Starbucks also said it planned to get rid of its meat and cheese breakfast sandwiches, which were popular but also had been much derided for their fast food smell.
But as 2008 wore on, it became clear the economy was deteriorating, leaving millions of Americans worried about gas and food bills, and job security. For many newly budget-conscious consumers, a mocha Frappuccino or a pumpkin spice latte was the first thing to go.
Starbucks was forced to change tactics, and talk of Starbucks shifted from recapturing the Starbucks experience to laying off more workers and closing more stores. While the company continued to push ahead with its plans to refocus on coffee, it also began to branch out, launching a line of blended drinks and an array of healthier breakfast options such as oatmeal.

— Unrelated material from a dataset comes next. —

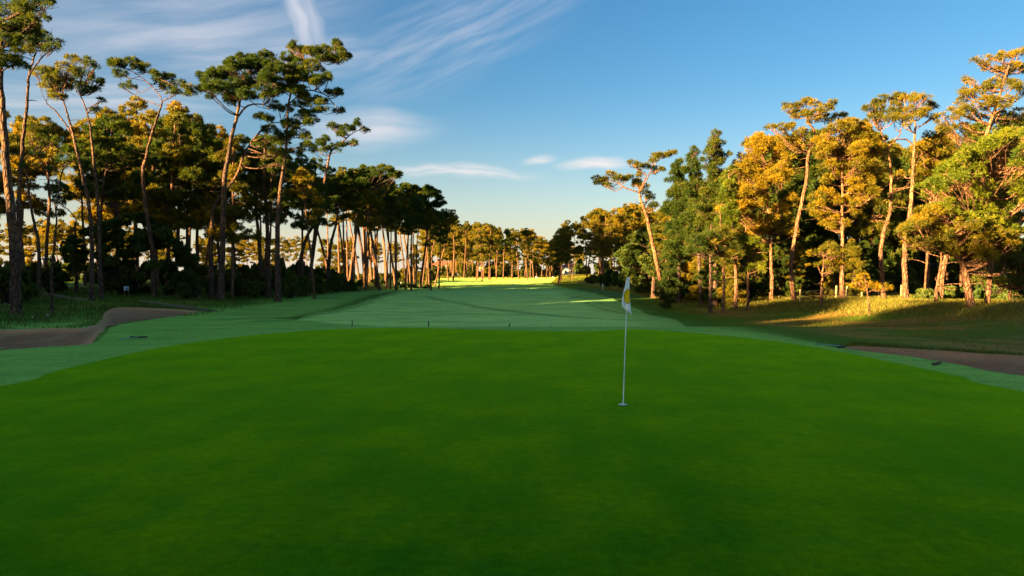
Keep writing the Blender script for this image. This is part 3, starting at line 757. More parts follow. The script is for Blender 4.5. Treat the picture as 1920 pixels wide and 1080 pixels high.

The hot breakfast sandwiches also stayed, although Starbucks tweaked the recipe to reduce the smell. Next month, it plans to further expand the lineup of breakfast sandwiches, as part of an initiative to offer $3.95 “pairings” — the company’s version of the value meal, and a response to customers’ money worries.
The move toward more budget-oriented offerings also comes as Starbucks faces another foe: growing competition from the likes of McDonald’s, Dunkin’ Donuts and even the local gas station. Such companies have pushed aggressively onto Starbucks’ turf just as the deteriorating economy left people more open to trying a cheaper coffee drink.
“On the one hand, the coffee space has become infinitely more competitive since Howard rejoined the firm, (and) in response to the competitive pressures they’ve had to take a new approach and try out a lot of things,” said Hottovy, the Morningstar equity analyst. “On the other hand, a lot of the things that they have tried haven’t really panned out.”